The Pittsburgh Steelers’ 2021 season is over, already eliminated from the postseason after suffering a 42-21 loss at the hands of Patrick Mahomes and the Kansas City Chiefs. They just barely made the postseason with a 9-7-1 record and a little help from their friends.

This is an offseason of major change, with the retirement of Ben Roethlisberger, the possible retirement of general manager Kevin Colbert, and the decisions about the futures of many important players to be made, such as Joe Haden, Stephon Tuitt, JuJu Smith-Schuster, and others—some already decided, some not.

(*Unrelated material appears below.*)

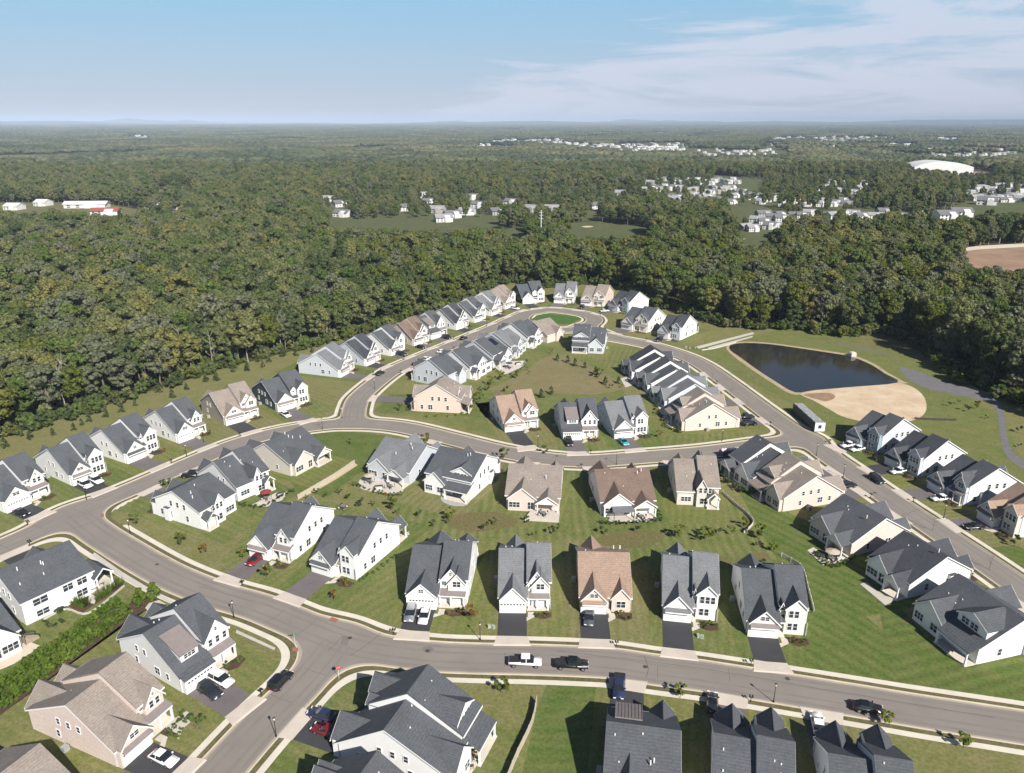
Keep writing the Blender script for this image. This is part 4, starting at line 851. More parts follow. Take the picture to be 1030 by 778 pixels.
# per-tree tint from a cell pattern
_t=leafgrove.node_tree; _br=[n for n in _t.nodes if n.type=='MIX_RGB'][0]; _g=[n for n in _t.nodes if n.type=='NEW_GEOMETRY'][0]; _vo=_t.nodes.new('ShaderNodeTexVoronoi'); _vo.inputs['Scale'].default_value=.075; _t.links.new(_g.outputs['Position'],_vo.inputs['Vector']); _mr=_t.nodes.new('ShaderNodeMapRange'); _mr.inputs[3].default_value=.62; _mr.inputs[4].default_value=1.4; _sx=_t.nodes.new('ShaderNodeSeparateColor'); _t.links.new(_vo.outputs['Color'],_sx.inputs[0]); _t.links.new(_sx.outputs[0],_mr.inputs[0]); _t.links.new(_mr.outputs[0],_br.inputs[2])
GR=[grove(s_) for s_ in range(5)]
def far_forest():
    nr=np.random.RandomState(9); pts=[]; y=FAR0+25
    while y<16500:
        st=98+max(0,(y-4000))*.010; xm=y*.72+300; xs_=np.arange(-xm,xm,st); q=np.stack([xs_,np.full_like(xs_,y)],1); pts.append(q+nr.uniform(-.4,.4,q.shape)*st*.6); y+=st
    p=np.vstack(pts); X,Y=p[:,0],p[:,1]; c,s=math.cos(PITCH),math.sin(PITCH)
    keep=np.ones(len(X),bool); rk=nr.rand(len(X))
    for z in (2,13):
        dz=z-CAMH; dep=Y*c-dz*s; up=Y*s+dz*c; U=515+FPX*X/dep; V=389-FPX*up/dep
        for (px,py,w_,d_,h_,k) in FH:
            dist=G(px,py)[1]
            if dist<FAR0-200: continue
            hw=(w_/2+40)/dist*FPX
            keep&=~((abs(U-px)<hw)&(Y<dist+60)&(Y>dist*(.82 if dist<9000 else .90))&(rk<.93))
        keep&=~((abs(U-BIG[0])<26)&(V>162)&(V<176.5))
        keep&=~((U>955)&(U<1003)&(V>169)&(V<175))
    # long narrow openings: fields and roads read as pale streaks
    n1=np.sin(X*.0051+1.3)*np.cos(Y*.0029+.4)+np.sin(X*.0023-Y*.0037); keep&=~((n1>1.30)&(Y<12000)); n2=np.sin(X*.0017+2)*np.sin(Y*.0081+X*.0008); keep&=~((n2>.93)&(Y>1900)&(Y<9000))
    X,Y=X[keep],Y[keep]; fld=np.sin(X*.0043+1)*np.sin(Y*.0031+X*.0012)+.6*np.sin(X*.0101-Y*.0057); sc_=(1.05+.22*fld+nr.uniform(-.08,.08,len(X)))*(1+np.maximum(0,Y-4000)*.00008)
    print('groves',len(X))
    scatter('far_woodland',GR,X,Y,sc_,nr.uniform(0,6.28,len(X)),nr.randint(0,5,len(X)))
far_forest()
# hills on the horizon
def ridge(y0,depth,x0,x1,hmax,seed,name='hills'):
    rn=random.Random(seed); mb=MB(); n=120; ph=[rn.uniform(0,6) for _ in range(6)]
    row=[]
    for i in range(n+1):
        t=i/n; x=x0+(x1-x0)*t; e=min(1,t*6,(1-t)*6); h=hmax*e*(.55+.2*math.sin(t*9+ph[0])+.14*math.sin(t*23+ph[1])+.08*math.sin(t*51+ph[2])+.05*math.sin(t*97+ph[3])); row.append((x,h))
    vs=[]; 
    for x,h in row: vs+=[(x,y0,-1),(x,y0+depth*.45,h),(x,y0+depth,-1)]
    fs=[]
    for i in range(n): a=3*i; fs+=[(a,a+3,a+4,a+1),(a+1,a+4,a+5,a+2)]
    mb.add(vs,fs); structure(name,mb.mesh(name,leafgrove))
ridge(19000,5000,-24000,26000,150,3); ridge(26000,6000,-17500,-9000,215,5); ridge(26000,6000,-4000,9000,190,8); ridge(25000,6000,6000,24000,200,11)
# clearings on the ground
FG=grassmat('meadow_grass',(.11,.12,.045),(.14,.14,.06),(.15,.13,.07)); GOLF=grassmat('fairway_grass',(.058,.080,.030),(.082,.098,.04),(.125,.12,.06))
def grow(poly,dn): # extend a photo-space patch a little towards the camera so that it lies under the visible opening
    cy_=sum(q[1] for q in poly)/len(poly); return [(x,y+(dn if y>cy_ else -.6)) for x,y in poly]
flat('suburb_lawn',SUBURB,.012,GOLF)
flat('fairway',[grow(CLEAR[i],4) for i in (0,1,2,3,5,6,8,11,13)],.016,GOLF)
flat('meadow',[grow(CLEAR[i],3) for i in (7,10,12)],.016,FG)
flat('bare_field',[[(966,253),(1000,249.5),(1100,246),(1100,275),(1000,274),(975,268)],[(955,170),(1000,171),(1000,176),(955,175)]],.02,mat('ploughed_soil',(.27,.18,.12),.95,.2,.05,coords='World'))
flat('sand_road',[[(950,252),(985,247.5),(1040,244.5),(1100,243),(1100,246.5),(1040,248),(985,251),(955,255)]],.024,mat('pale_sand',(.55,.49,.40),.95,.1,.1,coords='World'))
flat('sand_bunker',[smoothpoly([(735,240.5),(742,239.5),(750,240.5),(742,242)],3),smoothpoly([(585,228),(592,227.4),(597,228.2),(590,229)],3)],.02,mat('bunker_sand',(.55,.47,.33),.95,.1,.2,coords='World'))
# under-storey shrubs along the wood edge
def edge_bushes():
    nr=np.random.RandomState(3); pts=np.array(smoothpoly(ep[1:-1],1,closed=False)); X=[];Y=[]
    seg=np.linalg.norm(np.diff(pts,axis=0),axis=1)
    for (a,b),l in zip(zip(pts[:-1],pts[1:]),seg):
        n=int(l/.7); d=(b-a)/max(l,1e-6); nrm=np.array([-d[1],d[0]])
        for k in range(n):
            q=a+(b-a)*nr.rand()+nrm*(nr.uniform(-4.5,8.0)); X.append(q[0]);Y.append(q[1])
    P_=[]
    for i,m in enumerate((LEAFG,LEAF,LEAFY,LEAFD)): P_.append(crown_mesh('bush',300+i,1.9,.1,3.1,9,40,.5,m))
    n=len(X); scatter('undergrowth',P_,np.array(X),np.array(Y),nr.uniform(.5,1.6,n),nr.uniform(0,6.28,n),nr.choice(4,n,p=[.38,.3,.14,.18]))
edge_bushes()
# bare pale trees standing at the wood edge
SN=[trunk_mesh('snag_wood',40+i,13.5,.24,16,PALEBARK,2.5) for i in range(3)]
for k,(px,py) in enumerate([(62,409),(66,412),(78,408),(52,417),(130,393),(165,372),(172,371),(180,368),(158,380),(185,371),(276,352),(283,351),(215,371),(240,364),(330,343),(395,322),(70,405),(300,346),(148,388),(640,290),(825,333),(700,314),(520,282)]):
    x,y=G(px,py); t=thing('dead_tree','pale bare tree with leafless branches at the wood edge','tree',(x,y,0),k*1.7,'bare trees at the wood edge',me=SN[k%3],scale=rnd.uniform(.8,1.12))
# ------------------------------------------------ far buildings
FW=[mat('far_white_wall',(.58,.575,.56)),mat('far_pale_wall',(.34,.325,.30))]; FR_=[mat('far_grey_roof',(.26,.26,.27)),mat('far_dark_roof',(.14,.14,.15)),mat('far_red_roof',(.26,.08,.06)),mat('far_white_roof',(.58,.575,.56))]
_fh={}
def far_house_mesh(wk,rk):
    if (wk,rk) in _fh: return _fh[(wk,rk)]
    mb=MB().prism([(-.5,0),(.5,0),(.5,.6),(0,1),(-.5,.6)],-.5,.5,'x',0)
    mb.prism([(-.66,0),(.05,0),(.05,.58),(-.3,.86),(-.66,.58)],.02,.34,'x',0)
    mb.sheet((-.53,-.56,.57),(.53,-.56,.57),(.53,0,1.03),(-.53,0,1.03),.05,1); mb.sheet((-.53,.56,.57),(.53,.56,.57),(.53,0,1.03),(-.53,0,1.03),.05,1)
    mb.add([(x,y-.002,z) for x,y,z in ((.0,-.66,.55),(.36,-.66,.55),(.18,-.66,.83))],[(0,1,2)],0)
    for i in range(4):
        for z in (.12,.38): x=-.42+i*.22; mb.box(x,x+.08,-.51,-.498,z,z+.14,2)
    me=fixn(mb.mesh('far_house',[FW[wk],FR_[rk],GLASS])); _fh[(wk,rk)]=me; return me
_ord=sorted(range(len(FH)),key=lambda i:-(FH[i][2]/G(FH[i][0],FH[i][1])[1] if FH[i][5]==0 else 9)); _big=set(_ord[:295]); DB=MB()
for k,(px,py,w_,d_,h_,kind) in enumerate(FH):
    x,y=G(px,py); yaw=rf_.uniform(-.7,.7)
    if kind==0: me=far_house_mesh(rf_.choice([0,0,0,1]),rf_.choice([0,0,1,1] if py>150 else [0,3,3])); nm='far_house'
    else: me=far_house_mesh(0,3 if kind==1 else 2); nm='farm_building'; yaw=rf_.uniform(-.2,.2)
    if k not in _big:
        c_,s_=math.cos(yaw),math.sin(yaw); sx_,sy_,sz_=(w_,d_*(1.0 if py>150 else 2.2),h_*(1.0 if py>150 else 1.25))
        o=len(DB.v); DB.v+=[(x+(v.co.x*sx_)*c_-(v.co.y*sy_)*s_,y+(v.co.x*sx_)*s_+(v.co.y*sy_)*c_,v.co.z*sz_) for v in me.vertices]; DB.f+=[tuple(i+o for i in p.vertices) for p in me.polygons]; DB.m+=[p.material_index for p in me.polygons]; continue
    zone='on the left of the wooded plain' if px<300 else 'among trees in the middle distance' if py>180 and px<640 else 'in the wooded suburb at upper right' if py>180 else 'in a distant development on the plain'
    fz='farm_building'+('a' if px<60 else 'b' if px<140 else 'c' if px<200 else 'd'); lb={'far_house':'small pale house '+zone,'farm_building':('long white shed ' if kind==1 else 'red-roofed farm building ')+('beside a field beyond the woods' if py>180 else 'far out on the wooded plain')}[nm]
    t=thing(nm,lb,'house' if kind==0 else 'building',(x,y,0),yaw,('houses ' if kind==0 else 'sheds far out on the plain ' if py<=180 else 'farm buildings ')+(zone if py>180 or kind==0 else ''),me=me,scale=(w_,d_*(1.0 if py>150 else 2.2),h_*(1.0 if py>150 else 1.25)))
link('distant_houses',DB.mesh('distant_houses',[FW[0],FR_[0],GLASS]))['kind']='stuff'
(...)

Aside from exploring their options at the quarterback position, the top global priority, once again, figures to be addressing the offensive line, which they did not do quite adequately enough a year ago. Dan Moore Jr. looks like he may have a future as a full-time starter, but Kendrick Green was clearly not ready. Chukwuma Okorafor was re-signed, but Trai Turner was not. James Daniels and Mason Cole were added in free agency.

These are the sorts of topics among many others that we have been exploring on a daily basis and will continue to do so. Football has become a year-round pastime and there is always a question to be asked. There is rarely a concrete answer, but this is your venue for exploring the topics we present through all their uncertainty.

Question: Will Minkah Fitzpatrick return to All-Pro status in 2022 in a more stable secondary?

It would not be fair to say that the 2021 season met the most adverse of circumstances Minkah Fitzpatrick has seen on a football field in a Steelers uniform. After all, he was plugged into the starting lineup just five days after being traded as a second-year player in 2019. That was probably a little more trying than being asked to move around on the field a bit more at the beginning of 2021.

But the Steelers asked him to do that because they were in the midst of change in the back end, with Steven Nelson released and especially with Mike Hilton leaving in free agency. They had no replacement for Hilton, and so they started out the season trying different options, which left Fitzpatrick’s role unsettled.

Although his early struggles last year were, I believe, somewhat exaggerated—or significantly so by some sources—his second half of last season showed him to be the player we have known him to be in Pittsburgh, as one of the top safeties in the NFL.

Despite putting down plenty of quality tape last season, and having the cache of being a two-years-running first-team All-Pro, Fitzpatrick failed to meet with distinction last season, not even being named to the Pro Bowl.

Now, with a more stable group around him that will allow him to fully concentrate on playing free safety again, can he avoid a slower start and reclaim his position as one of the top safeties, with the figurative hardware—post-season accolades—that go along with it?